Wednesday, March 4, 2009

The Fugitive


First, here’s the answer to the question that buzzed around the theater during the screening of The Fugitive. David Janssen played Dr. Richard Kimble in the old TV series of the same name.

The film is only loosely inspired by the television series. On a couple of points, it’s much better – it’s closer to the spirit of Hitchcock and it has a far superior climax than the series’ disappointing wrap-up.

Harrison Ford is the new Dr. Kimble – a role he acquired after Alec Baldwin backed out of the picture. Good thing, too. Ford is a much better actor than Baldwin. He’s also the modern master of the morose, hunted look. Granted, Ford has always looked as if he had just bitten into something slightly foul-tasting, but it’s an expression that works for The Fugitive.

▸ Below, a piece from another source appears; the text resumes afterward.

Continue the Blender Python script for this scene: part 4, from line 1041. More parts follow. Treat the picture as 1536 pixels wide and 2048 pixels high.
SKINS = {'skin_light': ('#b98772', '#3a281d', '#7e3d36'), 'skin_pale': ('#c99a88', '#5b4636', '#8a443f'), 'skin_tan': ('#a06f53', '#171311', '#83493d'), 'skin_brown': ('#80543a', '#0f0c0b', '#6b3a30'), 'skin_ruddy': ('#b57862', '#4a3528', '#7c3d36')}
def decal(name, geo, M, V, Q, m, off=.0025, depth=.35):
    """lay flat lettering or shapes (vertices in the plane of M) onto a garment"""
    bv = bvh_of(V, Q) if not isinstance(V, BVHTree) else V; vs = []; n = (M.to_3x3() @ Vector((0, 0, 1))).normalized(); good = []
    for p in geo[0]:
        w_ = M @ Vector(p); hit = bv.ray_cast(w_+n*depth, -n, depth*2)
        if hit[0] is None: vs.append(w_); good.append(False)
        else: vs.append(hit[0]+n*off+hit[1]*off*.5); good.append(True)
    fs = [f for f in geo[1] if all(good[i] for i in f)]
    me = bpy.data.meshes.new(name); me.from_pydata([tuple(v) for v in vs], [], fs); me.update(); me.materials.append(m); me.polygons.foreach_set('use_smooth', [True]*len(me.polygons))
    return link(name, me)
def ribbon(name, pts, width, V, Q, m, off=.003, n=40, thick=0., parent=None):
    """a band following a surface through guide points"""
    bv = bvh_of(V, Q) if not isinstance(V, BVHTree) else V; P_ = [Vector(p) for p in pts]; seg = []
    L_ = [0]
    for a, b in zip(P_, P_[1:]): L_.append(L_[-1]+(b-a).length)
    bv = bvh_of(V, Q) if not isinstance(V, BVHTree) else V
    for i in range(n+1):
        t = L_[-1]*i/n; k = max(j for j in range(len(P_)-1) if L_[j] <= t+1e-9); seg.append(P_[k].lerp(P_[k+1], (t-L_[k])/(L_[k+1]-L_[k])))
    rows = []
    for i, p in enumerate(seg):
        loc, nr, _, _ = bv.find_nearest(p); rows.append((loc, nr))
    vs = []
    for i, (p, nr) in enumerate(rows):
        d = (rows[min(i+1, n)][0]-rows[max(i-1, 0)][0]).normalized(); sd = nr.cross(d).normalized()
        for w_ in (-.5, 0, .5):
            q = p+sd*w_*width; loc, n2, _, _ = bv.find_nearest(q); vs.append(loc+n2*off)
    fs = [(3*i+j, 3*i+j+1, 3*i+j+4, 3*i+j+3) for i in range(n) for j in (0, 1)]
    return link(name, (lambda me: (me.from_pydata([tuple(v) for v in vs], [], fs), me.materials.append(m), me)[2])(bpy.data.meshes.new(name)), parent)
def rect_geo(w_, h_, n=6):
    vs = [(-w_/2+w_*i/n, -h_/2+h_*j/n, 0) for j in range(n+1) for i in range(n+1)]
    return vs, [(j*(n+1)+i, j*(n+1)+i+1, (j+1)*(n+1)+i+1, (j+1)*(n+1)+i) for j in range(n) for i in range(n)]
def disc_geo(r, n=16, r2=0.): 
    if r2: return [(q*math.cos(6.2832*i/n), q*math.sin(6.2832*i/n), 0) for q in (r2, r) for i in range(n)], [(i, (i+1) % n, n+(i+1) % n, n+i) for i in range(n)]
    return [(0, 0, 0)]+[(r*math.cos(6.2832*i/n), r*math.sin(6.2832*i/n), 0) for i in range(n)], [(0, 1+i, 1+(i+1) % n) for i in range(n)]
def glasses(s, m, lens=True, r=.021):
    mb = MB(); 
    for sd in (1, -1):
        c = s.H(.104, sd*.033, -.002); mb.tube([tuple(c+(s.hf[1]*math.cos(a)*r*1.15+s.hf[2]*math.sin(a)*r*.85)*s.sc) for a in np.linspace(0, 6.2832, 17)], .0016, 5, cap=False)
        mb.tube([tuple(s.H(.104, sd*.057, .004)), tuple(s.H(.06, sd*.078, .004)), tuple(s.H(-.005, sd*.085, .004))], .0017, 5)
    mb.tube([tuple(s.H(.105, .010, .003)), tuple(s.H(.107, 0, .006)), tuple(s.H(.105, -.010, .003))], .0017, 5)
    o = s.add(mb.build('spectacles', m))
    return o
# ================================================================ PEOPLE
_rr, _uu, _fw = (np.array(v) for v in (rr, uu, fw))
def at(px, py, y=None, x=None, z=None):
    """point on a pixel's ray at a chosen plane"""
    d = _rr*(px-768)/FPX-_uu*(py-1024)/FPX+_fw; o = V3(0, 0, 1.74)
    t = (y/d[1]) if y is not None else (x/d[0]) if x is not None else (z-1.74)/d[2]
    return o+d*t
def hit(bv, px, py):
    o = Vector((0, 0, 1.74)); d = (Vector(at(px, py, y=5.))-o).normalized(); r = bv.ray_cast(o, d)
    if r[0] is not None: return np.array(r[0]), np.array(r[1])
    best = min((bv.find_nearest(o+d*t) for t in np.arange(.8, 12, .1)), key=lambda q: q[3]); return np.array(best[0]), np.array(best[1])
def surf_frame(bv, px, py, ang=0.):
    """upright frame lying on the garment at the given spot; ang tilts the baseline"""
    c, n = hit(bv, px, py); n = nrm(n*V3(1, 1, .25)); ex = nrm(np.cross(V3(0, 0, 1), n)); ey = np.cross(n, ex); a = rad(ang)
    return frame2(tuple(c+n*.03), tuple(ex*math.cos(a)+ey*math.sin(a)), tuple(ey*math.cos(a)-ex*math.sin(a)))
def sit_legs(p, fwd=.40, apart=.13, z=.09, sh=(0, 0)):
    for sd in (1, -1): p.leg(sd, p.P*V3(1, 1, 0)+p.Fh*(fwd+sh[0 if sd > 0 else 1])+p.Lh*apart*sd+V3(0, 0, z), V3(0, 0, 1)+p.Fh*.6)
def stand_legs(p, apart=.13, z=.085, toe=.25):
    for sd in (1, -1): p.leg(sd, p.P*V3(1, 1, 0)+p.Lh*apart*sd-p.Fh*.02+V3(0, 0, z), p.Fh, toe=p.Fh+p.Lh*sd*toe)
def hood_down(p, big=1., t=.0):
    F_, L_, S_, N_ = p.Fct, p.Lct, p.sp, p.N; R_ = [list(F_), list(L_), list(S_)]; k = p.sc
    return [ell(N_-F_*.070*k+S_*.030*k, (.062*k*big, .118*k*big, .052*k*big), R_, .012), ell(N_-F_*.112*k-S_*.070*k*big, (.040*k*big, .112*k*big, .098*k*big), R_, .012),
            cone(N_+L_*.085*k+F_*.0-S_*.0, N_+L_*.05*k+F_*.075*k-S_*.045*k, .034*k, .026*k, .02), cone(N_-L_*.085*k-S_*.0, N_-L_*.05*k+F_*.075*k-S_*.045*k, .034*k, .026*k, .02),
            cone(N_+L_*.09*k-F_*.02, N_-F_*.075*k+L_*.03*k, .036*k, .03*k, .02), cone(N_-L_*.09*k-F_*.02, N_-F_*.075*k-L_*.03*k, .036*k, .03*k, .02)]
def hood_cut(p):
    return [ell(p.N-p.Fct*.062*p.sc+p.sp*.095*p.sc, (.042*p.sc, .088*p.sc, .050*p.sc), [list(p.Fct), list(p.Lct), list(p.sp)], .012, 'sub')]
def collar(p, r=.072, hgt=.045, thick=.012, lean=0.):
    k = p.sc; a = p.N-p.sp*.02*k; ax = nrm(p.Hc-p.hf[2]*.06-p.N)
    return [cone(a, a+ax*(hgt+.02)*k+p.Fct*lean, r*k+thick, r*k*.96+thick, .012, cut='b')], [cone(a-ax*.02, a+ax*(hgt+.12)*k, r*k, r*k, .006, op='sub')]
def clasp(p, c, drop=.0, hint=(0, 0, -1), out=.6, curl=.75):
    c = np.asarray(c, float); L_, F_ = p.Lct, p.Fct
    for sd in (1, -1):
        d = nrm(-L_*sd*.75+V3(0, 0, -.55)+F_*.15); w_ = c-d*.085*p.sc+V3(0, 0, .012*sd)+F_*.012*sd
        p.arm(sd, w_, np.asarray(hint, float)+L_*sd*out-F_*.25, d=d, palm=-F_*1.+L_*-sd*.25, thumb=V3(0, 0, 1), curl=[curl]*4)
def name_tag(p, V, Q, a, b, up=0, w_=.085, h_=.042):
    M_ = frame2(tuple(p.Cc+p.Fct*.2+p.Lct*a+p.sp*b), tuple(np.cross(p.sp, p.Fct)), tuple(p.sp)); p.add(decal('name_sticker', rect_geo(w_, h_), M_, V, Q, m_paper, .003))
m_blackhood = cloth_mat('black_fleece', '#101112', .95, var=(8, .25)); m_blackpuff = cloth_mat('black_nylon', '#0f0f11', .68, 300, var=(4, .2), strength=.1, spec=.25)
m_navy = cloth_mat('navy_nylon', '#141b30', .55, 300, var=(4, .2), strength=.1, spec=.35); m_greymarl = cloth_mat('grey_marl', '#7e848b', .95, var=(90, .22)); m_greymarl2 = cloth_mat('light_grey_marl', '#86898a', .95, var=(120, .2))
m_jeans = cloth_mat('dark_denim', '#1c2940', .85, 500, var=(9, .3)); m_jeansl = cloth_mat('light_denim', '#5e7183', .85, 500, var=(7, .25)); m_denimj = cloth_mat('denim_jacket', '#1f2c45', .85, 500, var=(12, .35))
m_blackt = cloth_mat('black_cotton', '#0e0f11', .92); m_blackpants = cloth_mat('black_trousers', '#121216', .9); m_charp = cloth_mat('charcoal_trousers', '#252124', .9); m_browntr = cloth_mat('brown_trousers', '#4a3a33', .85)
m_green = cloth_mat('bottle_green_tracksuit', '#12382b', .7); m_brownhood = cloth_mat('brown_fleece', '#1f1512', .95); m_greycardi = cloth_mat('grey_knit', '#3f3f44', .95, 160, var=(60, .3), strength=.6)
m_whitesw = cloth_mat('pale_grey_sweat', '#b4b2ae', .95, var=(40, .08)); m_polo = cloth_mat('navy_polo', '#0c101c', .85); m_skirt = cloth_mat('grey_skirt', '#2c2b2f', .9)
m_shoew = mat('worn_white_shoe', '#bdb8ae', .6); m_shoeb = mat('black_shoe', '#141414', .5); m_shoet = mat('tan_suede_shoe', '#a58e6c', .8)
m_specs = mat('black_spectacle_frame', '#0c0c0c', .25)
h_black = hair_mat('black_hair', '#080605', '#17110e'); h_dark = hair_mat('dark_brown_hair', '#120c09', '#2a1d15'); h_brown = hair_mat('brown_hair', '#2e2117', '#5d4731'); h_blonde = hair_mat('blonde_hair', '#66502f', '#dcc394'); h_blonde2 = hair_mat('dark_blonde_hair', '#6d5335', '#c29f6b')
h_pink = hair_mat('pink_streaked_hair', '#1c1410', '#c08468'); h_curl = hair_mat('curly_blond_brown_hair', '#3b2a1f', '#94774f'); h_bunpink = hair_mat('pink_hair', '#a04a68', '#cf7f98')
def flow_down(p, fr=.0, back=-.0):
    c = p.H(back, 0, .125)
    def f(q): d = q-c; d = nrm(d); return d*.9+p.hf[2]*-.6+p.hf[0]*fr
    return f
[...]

Kimble has every reason to feel morose: he’s railroaded for his wife’s murder even before the opening credits are over. Then, a shoot-out erupts on the bus in which he’s being transported to prison. The bus is then broad-sided by a train, and Kimble ends up being chased over half the countryside by the train engine. Then he takes a five-mile nose-dive down the side of a dam.

Fortunately, the preposterous stunts that open The Fugitive quickly give way to a dark, grim and (most surprising) witty film that slows to a more realistic tempo as Kimble returns to Chicago and doggedly searches for the one-armed man who killed his wife. Before you know it, the movie becomes a genuinely suspenseful thriller.

Kimble has more than his wife’s murder to contend with. He also has to learn who framed him, and why – and he quickly discovers that there is only one person he can trust.

Enter Deputy U.S. Marshal Gerard, the man who is pursuing him with near fanaticism. As played by Tommy Lee Jones, Gerard first appears to be a cold-blooded lunatic with the compassion of a pit bull. It’s halfway through the movie before we begin to realize that Gerard is neither stupid nor lacking a sense of justice.

Besides, Jones delivers some of the best put-downs in recent memory. His Gerard may be a mad dog to duty but he’s smart enough to cut through other people’s hogwash.

Aside from being the best thriller of the summer, The Fugitive propels the career of Chicago-based filmmaker Andrew Davis into high gear. Davis earned a modest critical reputation with a handful of early action flicks, including Under Siege, whose success made him bankable. With The Fugitive, he may be ready to enter the major league.